■ What the exercise asks ■
The answer is a single number: how many lines hold the string "scene".

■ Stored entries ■
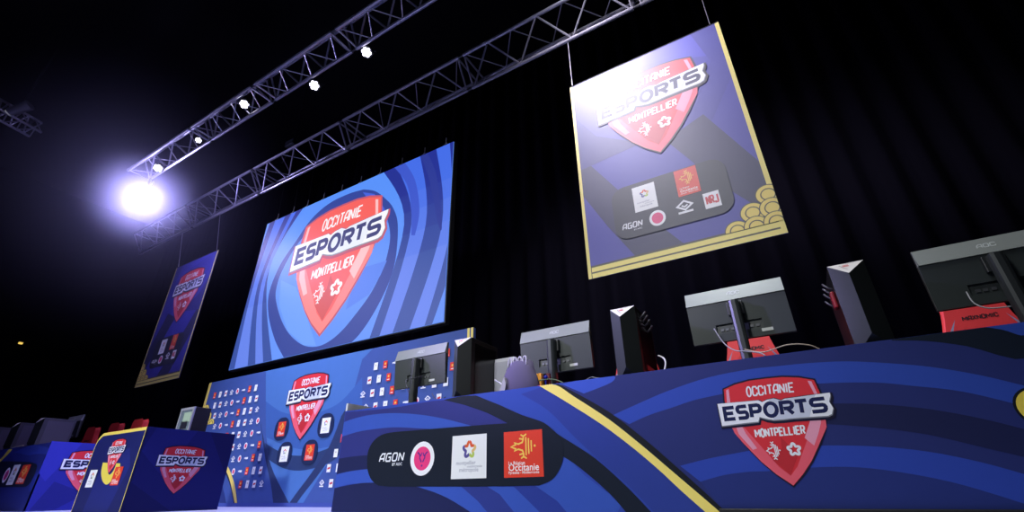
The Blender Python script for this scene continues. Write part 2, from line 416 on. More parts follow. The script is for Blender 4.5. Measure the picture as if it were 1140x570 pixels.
# left arcs
a.poly(U([(360, 465)] + Lf([(60, 120), (300, 100), (545, 62), (690, 90), (830, 165), (900, 200), (900, 420), (60, 420)])), Mm)
a.poly(U(Lf([(40, 185), (120, 153), (200, 132), (300, 122), (400, 125), (500, 138), (600, 160), (720, 195), (720, 215)]) + Lf([(640, 220), (500, 196), (420, 190), (330, 186), (250, 192), (150, 208), (40, 245)])), B)
a.poly(U(Lf([(40, 335), (120, 320), (220, 312), (300, 320), (300, 380), (210, 375), (120, 385), (40, 405)])), N)
a.poly(U(Lf([(40, 405), (120, 386), (210, 376), (300, 380), (300, 450), (150, 442), (90, 450), (40, 470)])), B)
# right of the pill
a.poly(U(Lf([(690, 40), (900, 128), (1000, 165), (1060, 215)]) + Lf([(1180, 300), (1300, 300), (1300, 150), (1140, 20), (1040, -20), (690, -20)])), (48, 76, 168))
a.poly(U(zm(580, 400, 3.354, [(60, 110), (130, 90)]) + Md([(140, 130), (290, 235), (420, 330), (520, 415), (600, 490), (690, 575)]) + Md([(500, 575), (400, 470), (280, 365), (200, 290), (100, 190), (0, 130)])), (45, 64, 148))
a.poly(U(Lf([(430, 455), (560, 452), (640, 452), (740, 452), (900, 452), (1050, 400), (1100, 310)]) + Lf([(1180, 400), (1330, 580), (640, 600), (560, 510)])), B)
a.poly(U(Lf([(620, 450), (740, 452)]) + Lf([(800, 490), (880, 590)]) + Lf([(760, 590), (700, 520)])), (46, 60, 140))
a.poly(U(Lf([(860, 452), (960, 450)]) + Lf([(1060, 520), (1120, 590)]) + Lf([(1000, 590), (930, 520)])), (43, 62, 150))
a.poly(U(Lf([(545, 62), (620, 46), (692, 42)]) + Lf([(800, 85), (900, 130), (1000, 165), (1060, 215), (1140, 265)]) + Md([(170, 300), (280, 372), (400, 480), (495, 580)]) + Md([(400, 580), (330, 500), (220, 405), (150, 358)]) + Lf([(1080, 340), (1000, 260), (900, 200), (830, 165), (740, 120), (640, 85)])), K)
a.poly(U(Lf([(20, 480), (50, 462), (150, 442), (220, 437), (330, 440), (440, 460), (560, 505), (690, 585)]) + Lf([(0, 600), (20, 480)])), N)
# right arcs, their blues darkened for the light falling off
a.poly(U(Md([(150, 98), (350, 212), (480, 315), (600, 420), (700, 510), (775, 580)]) + [(1200, 580), (1200, 340), (640, 400)]), M2)
a.poly(U(Md([(150, 92), (330, 60), (340, 85), (235, 128)])), (58, 88, 190))
a.poly(U(Md([(345, 208), (440, 165), (550, 118), (700, 68), (850, 38), (939, 28)]) + Rt([(0, 151), (100, 141), (200, 136), (300, 139), (450, 151), (600, 176), (730, 207)]) + Rt([(730, 266), (550, 223), (400, 206), (300, 197), (170, 198), (50, 205)]) + Md([(770, 126), (650, 152), (560, 182), (480, 208), (405, 242)])), (48, 76, 172))
a.poly(U(Rt([(345, 76), (440, 77), (560, 92), (730, 127), (730, 0), (300, 0)])), K)
a.poly(U(Rt([(560, 30), (660, 44), (730, 60), (760, 0), (560, 0)])), (48, 76, 168))
a.poly(U(Rt([(80, 258), (150, 257), (300, 259), (450, 273), (600, 300), (730, 332)]) + Rt([(730, 412), (600, 382), (450, 347), (300, 327), (150, 316), (80, 316)])), K2)
a.poly(U(Md([(595, 398), (700, 371), (850, 342)]) + Rt([(60, 385), (150, 378), (300, 381), (450, 396), (600, 426), (730, 462)]) + Rt([(730, 547), (550, 492), (400, 460), (250, 441), (120, 441), (40, 450)]) + Md([(850, 420), (760, 432), (670, 457)])), (46, 72, 172))
a.poly(U(Md([(670, 457), (760, 432), (850, 420)]) + Rt([(40, 450), (120, 441), (250, 441), (400, 460), (550, 492), (730, 547)]) + [(1200, 600)] + Md([(780, 590)])), (38, 52, 122))
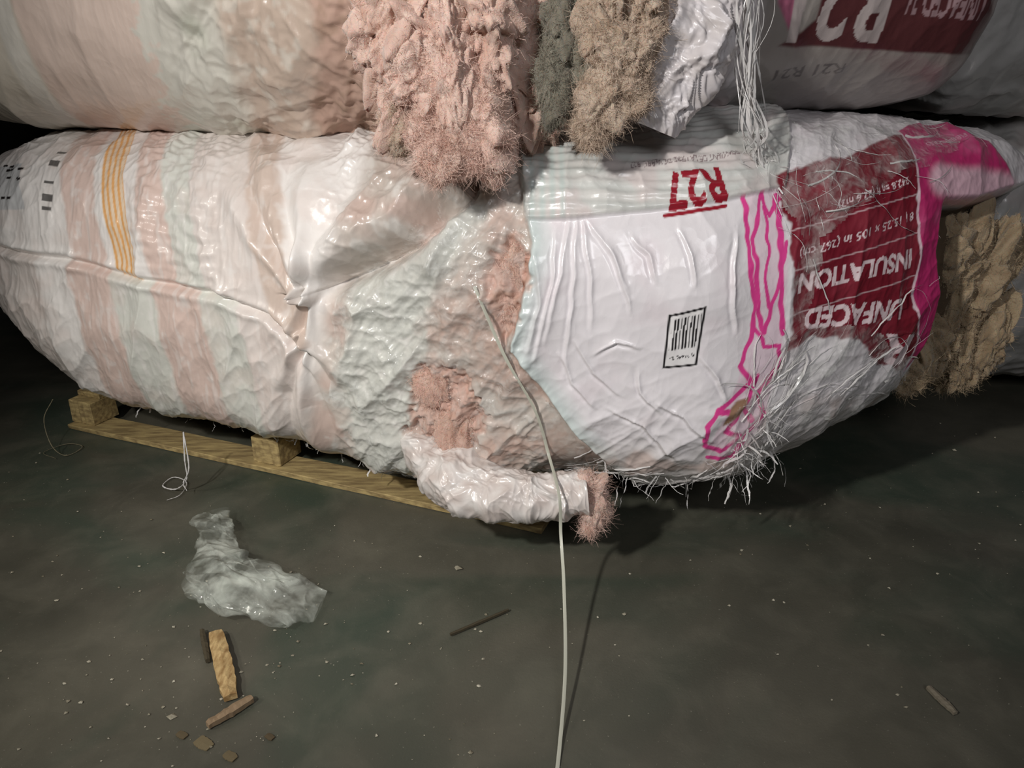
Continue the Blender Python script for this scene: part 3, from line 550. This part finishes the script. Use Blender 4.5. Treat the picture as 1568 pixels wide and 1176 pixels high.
A_=ramp(nz(1.0,4,.6),.35,.65,srgb(70,69,60),srgb(98,95,83)); B_=ramp(nz(1.2,3,1.0,(1,1.3,1)),.46,.66,(0,0,0),(1,1,1))
c1=mx(B_.outputs[0],A_.outputs[0],srgb(62,72,61)); C_=ramp(nz(7,7,.5),.45,.80,(0,0,0),(1,1,1)); 
m1=nd(nt,'ShaderNodeMath',operation='MULTIPLY'); m1.inputs[1].default_value=.4; nt.links.new(C_.outputs[0],m1.inputs[0]); c2=mx(m1.outputs[0],c1.outputs[2],srgb(122,118,104))
D_=ramp(nz(160,2),.70,.74,(0,0,0),(1,1,1)); m2=nd(nt,'ShaderNodeMath',operation='MULTIPLY'); m2.inputs[1].default_value=.5; nt.links.new(D_.outputs[0],m2.inputs[0]); c3=mx(m2.outputs[0],c2.outputs[2],srgb(170,165,150))
nt.links.new(c3.outputs[2],p.inputs['Base Color']); rr=ramp(nz(4,4),.3,.7,(.38,)*3,(.65,)*3); nt.links.new(rr.outputs[0],p.inputs['Roughness'])
bc=bumpchain(nt,[(20,.15,(1,1,1)),(180,.2,(1,1,1))],.003); nt.links.new(bc.outputs[0],p.inputs['Normal'])
newmesh('floor',[(-6,-4,0),(6,-4,0),(6,6,0),(-6,6,0)],[[0,1,2,3]],m,smooth=False)
newmesh('ceiling',[(-6,-4,5),(6,-4,5),(6,6,5),(-6,6,5)],[[3,2,1,0]],M_wall,smooth=False)
newmesh('wall_back',[(-6,6,0),(6,6,0),(6,6,5),(-6,6,5)],[[0,1,2,3]],M_wall,smooth=False)
newmesh('wall_front',[(-6,-4,0),(6,-4,0),(6,-4,5),(-6,-4,5)],[[3,2,1,0]],M_wall,smooth=False)
newmesh('wall_left',[(-6,-4,0),(-6,6,0),(-6,6,5),(-6,-4,5)],[[0,1,2,3]],M_wall,smooth=False)
newmesh('wall_right',[(6,-4,0),(6,6,0),(6,6,5),(6,-4,5)],[[3,2,1,0]],M_wall,smooth=False)
# ------------------------------------------------------------ floor litter
crumple_tube('plastic_bag',[(-.80,1.755,.02),(-.755,1.67,.03),(-.71,1.56,.03),(-.665,1.46,.04),(-.59,1.41,.042),(-.50,1.385,.032),(-.42,1.38,.018)],[.046,.046,.045,.080,.085,.075,.050],[.012,.022,.025,.034,.040,.032,.008],M_pbag,WHc,None,88,.10,320,220,cs=.045,camp=.034,ang=-40,el=3.2)
def plank(name,a,b,wid,th,matl,seed,z=.004,parent=None):
    R=random.Random(seed); a=Vector(a);b=Vector(b); T=(b-a); L=T.length; T.normalize(); sd=T.cross(Vector((0,0,1))); n=14; V=[];F=[]
    for i in range(n+1):
        t=i/n; w=wid*(.35+.65*math.sin(math.pi*min(1,max(0,.12+t*.8)))**.5)*R.uniform(.92,1.05); off=R.gauss(0,wid*.02)
        for q,h in ((-.5,0),(.5,0),(.5,th),(0,th*1.25),(-.5,th)): V.append(tuple(a+T*(L*t)+sd*(q*w+off)+Vector((0,0,z+h+R.gauss(0,th*.06)))))
    for i in range(n):
        for j in range(5): q=i*5+j; q2=i*5+(j+1)%5; F.append([q,q2,q2+5,q+5])
    F.append([4,3,2,1,0]); F.append([n*5+j for j in range(5)])
    return newmesh(name,V,F,matl,None,None,parent,False)
plank('wood_splinter',(-.622,1.30,0),(-.53,1.12,0),.036,.012,M_chip,1)
plank('wood_splinter',(-.655,1.31,0),(-.61,1.22,0),.012,.008,M_dark,2)
plank('wood_splinter',(-.49,1.12,0),(-.55,1.055,0),.018,.010,plain('weathered_chip',srgb(140,118,92),.8),3)
plank('twig',(-.13,1.30,0),(-.008,1.38,0),.006,.005,M_dark,4)
plank('wood_splinter',(.80,1.15,0),(.818,1.085,0),.014,.006,plain('grey_chip',srgb(120,112,96),.8),5)
V=[];F=[];R=random.Random(11); 
for i in range(620):
    if R.random()<.35: x=R.gauss(-.55,.25); y=R.gauss(1.2,.3)
    else: x=R.uniform(-1.9,1.6); y=R.uniform(.85,2.6)
    if y>1.6-.4*x and x<.15: continue
    s=R.choice([.0012,.0015,.002,.003,.004])*(1 if R.random()<.96 else 2.5); b=len(V); n=R.randint(4,6); ph=R.random()*6
    for j in range(n): a=ph+j*2*math.pi/n; V.append((x+math.cos(a)*s*R.uniform(.5,1.5),y+math.sin(a)*s*R.uniform(.5,1.3),.0006+R.random()*s*.5))
    V.append((x,y,s*.8+.001))
    for j in range(n): F.append([b+j,b+(j+1)%n,b+n])
newmesh('floor_debris',V,F,plain('debris',srgb(186,180,162),.8,0,None,srgb(104,96,76),40),smooth=False)
for i,(x,y,s) in enumerate(((-.56,1.03,.03),(-.50,1.0,.022),(-.60,1.045,.018),(-.44,1.04,.015))):
    plank('wood_splinter',(x,y,0),(x+s,y-s*.6,0),s*.8,.002,plain('bark_chip_%d'%i,srgb(110-10*i,98-10*i,72-8*i),.85),20+i,.001)
# ------------------------------------------------------------ light
def area(name,loc,tgt,e,size,col,spot=None,blend=.5):
    if spot: l=bpy.data.lights.new(name,'SPOT'); l.spot_size=math.radians(spot); l.spot_blend=blend; l.shadow_soft_size=size
    else: l=bpy.data.lights.new(name,'AREA'); l.size=size
    l.energy=e; l.color=col; o=link(bpy.data.objects.new(name,l)); o.location=loc; o.rotation_euler=(Vector(tgt)-Vector(loc)).to_track_quat('-Z','Y').to_euler(); return o
area('key_lamp',(-1.15,-.35,1.95),(-.0,1.8,.70),215,.06,(1,.97,.93),78,1.0)
area('side_lamp',(-2.3,.3,1.8),(-1.05,1.45,0),70,.15,(1,.96,.86),60,1.0)
area('fill_lamp',(.8,-1.8,2.6),(.7,1.9,.6),30,1.0,(.97,.97,1))
w=bpy.data.worlds.new('world'); S.world=w; w.use_nodes=True; w.node_tree.nodes['Background'].inputs[0].default_value=(.8,.85,.9,1); w.node_tree.nodes['Background'].inputs[1].default_value=.02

■ Solved problem ■
2